Es sorprendente que el Brecht del exilio sea también el Brecht de la madurez, como dicen, el Brecht de las obras maestras: La novela de cuatro cuartos, Terror y miseria del III Reich, La vida de Galileo, La compra del latón, El Señor Puntila y su criado Matti, El círculo de tiza caucasiano, etc. También es sorprendente –aunque inmediatamente comprensible– que, con tal precariedad de vida, el dramaturgo se dedicara duraderamente a la producción de pequeñas formas líricas: “Por el momento”, escribe en su diario el 19 de agosto de 1940 (en Finlandia), “solo puedo escribir estos pequeños epigramas, octavas y ahora solo cuartetas”.

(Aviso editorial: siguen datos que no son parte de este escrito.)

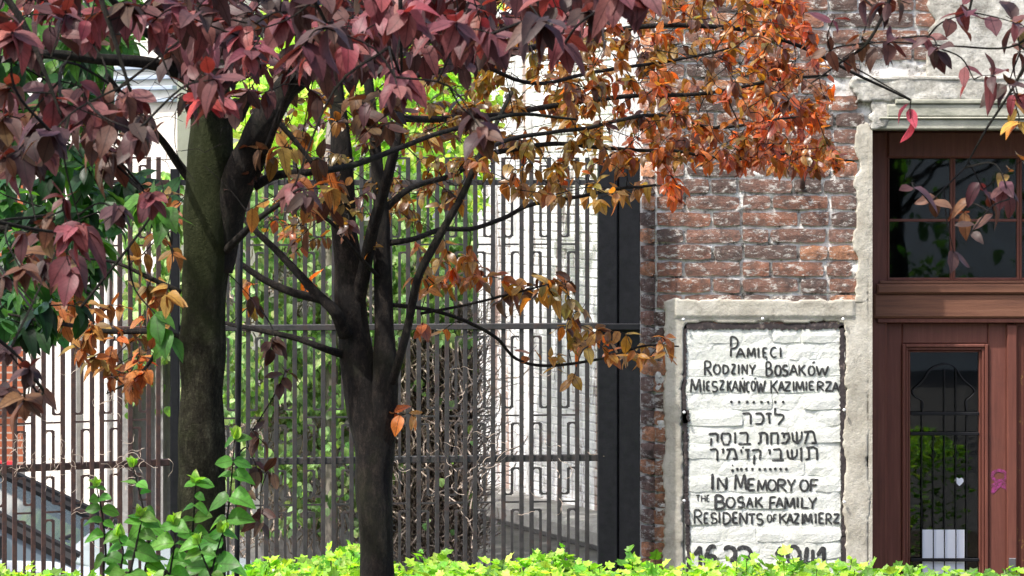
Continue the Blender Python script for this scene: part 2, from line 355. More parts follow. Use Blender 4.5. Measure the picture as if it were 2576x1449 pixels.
def branch(root, pts, mat, name='branch', sides=8, n=6, wob=.004, bark=0, samples=None):
    # pts rows: px, py, distance, radius in measured pixels
    c = crom([(*P(a, b, D), r*K*D) for a, b, D, r in pts], n); V3 = []; R = []
    for i, q in enumerate(c):
        p = Vector(q[:3])+Vector(noise.noise_vector(Vector(q[:3])*6))*wob; V3.append(p); R.append(max(q[3], .0008))
        if samples is not None: samples.append((p, R[-1]))
    mb = MB().tube(V3, R, sides)
    if bark:
        for i, v in enumerate(mb.v):
            v = Vector(v); j = min(i//sides, len(V3)-1); d = (v-V3[j])
            k = 1+bark*(noise.noise(v*9)*1.4+noise.noise(Vector((v.x*40, v.y*40, v.z*9)))*.7); mb.v[i] = tuple(V3[j]+d*k)
    return mb.build(name, mat, root, True)
CACHE = {}
def twigs_to(mb, samples, tip, r=.0016, rnd=6):
    # join a tip to the nearest wood; the new twig can carry later ones
    tip = Vector(tip); C_ = CACHE.setdefault(id(samples), [0, np.zeros((40000, 3)), samples])
    if C_[0] < len(samples): C_[1][C_[0]:len(samples)] = [tuple(q[0]) for q in samples[C_[0]:]]; C_[0] = len(samples)
    A = C_[1][:len(samples)]; d = np.linalg.norm(A-np.array(tuple(tip)), axis=1)+np.where(A[:, 2] > tip.z+.35, .15, 0)
    k = int(np.argmin(d*rng.uniform(.9, 1.2, len(d)))); s = Vector(samples[k][0])
    L = (tip-s).length; mid = (s+tip)/2+rv(L*.16)+Vector((0, 0, L*.08))
    c = crom([s, mid, tip], 4); m = len(c); rr = r*min(2.2, .8+L*3)
    mb.tube([Vector(q) for q in c], [rr*(1.25-.75*i/m) for i in range(m)], 4, False)
    for q in c[2:]: samples.append((Vector(q), r))
    return (tip-mid).normalized()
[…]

Ahora bien, en todas partes, en sus formas pasajeras o cíclicas, se trataba de tomar posición y de saber cómo iba la situación a su alrededor, situación militar, política e histórica. Cuando las posiciones brechtianas parecen, hoy más que nunca, “pasadas de moda”. Incluso cuando se ofrece en el elemento del juego y del humor, la escritura brechtiana del exilio nunca deja de suscitar una reflexión sobre el mundo contemporáneo; por ejemplo, en este pequeño fragmento de Diálogos de refugiados:
El pasaporte es la parte más noble del hombre. Y no es tan fácil de fabricar como un hombre. Un ser humano puede fabricarse en cualquier parte, de la manera más irresponsable y sin ninguna razón sensata; un pasaporte, jamás.
DIARIO
Para tomar posición, en general, hay que saber primero cierto número de cosas. Cuando Brecht, en agosto de 1940, asume su posición de exiliado –a riesgo de servir “solo para escribir pequeños epigramas”–, no quiere decir que meta la cabeza debajo de la almohada. Lee febrilmente todos los periódicos que encuentra, se las arregla para que, de toda Europa, hasta utilizando la prensa alemana, le ayuden a mantenerse al corriente de la situación. Ese día, recorta un mapa de Inglaterra elocuentemente titulado Kriegsschauplatz, el “teatro de la guerra”: en él se ve que tras la batalla de Francia, los aviones de la Luftwaffe han identificado sus objetivos militares y situado los aeródromos, las fábricas de municiones, las instalaciones portuarias, las infraestructuras de transporte, los depósitos de carburante.
1. Bertolt Brecht, Arbeitsjournal, 19 de agosto de 1940: “Teatro de la guerra; la isla. Ataques por mar y aire.” Berlín, Akademie der Künste, Bertolt-Brecht-Archiv (cota 277/35).
Desde 1939, Brecht escribió algunos poemas enérgicos con el título Manual internacional de la guerra. Tras la “gran carnicería” de la Primera Guerra Mundial, los dadaístas se habían divertido desglosando poéticamente la noción misma de información por vía de prensa proponiendo recortarlo todo en mil trozos, como a ello invita el texto de Tristan Tzara Para hacer un poema dadaísta:
Coja un periódico.
Coja unas tijeras.
Elija en el periódico un artículo del tamaño que quiera darle a su poema.
Recorte el artículo.
Recorte luego con cuidado cada palabra que forma este artículo y métalas en una bolsa.
Agite suavemente.
Saque ahora cada recorte uno tras otro.
Copie concienzudamente en el orden en que hayan salido de la bolsa.
El poema se parecerá a usted.
Y así será un escritor infinitamente original y con una sensibilidad encantadora, ¡aunque incomprendida por el vulgo!.
Dos años más tarde, Bertolt Brecht esbozaba este poema:
Por qué nadie imprime en los periódicos
¡Qué buena es la vida! Dios te salve, María:
Qué bueno es mear encima de los acordes de piano
Qué divino es follar entre los juncos alocados por el viento.
Mientras tanto, Brecht tomaba posición en el debate en curso sobre la modernidad literaria y artística: se trataba, para él como para otros muchos, de renunciar a las vanas pretensiones de una literatura “para la eternidad” y de asumir, al contrario, una relación más directa con la actualidad histórica y política. En 1929, Joseph Roth acabará escribiendo:
Si el periódico era tan inmediato, tan sobrio, tan rico, tan fácilmente controlable como la realidad, entonces sin duda podría, como esta, comunicar experiencias vividas. Solo que ofrece una realidad que no es segura, que está filtrada –y una realidad a la que se da una forma insuficiente, lo cual quiere decir, por consiguiente: una realidad falsificada. Porque no hay otra objetividad que una objetividad artística. Solo ella puede representar un estado de cosas de manera conforme a la verdad.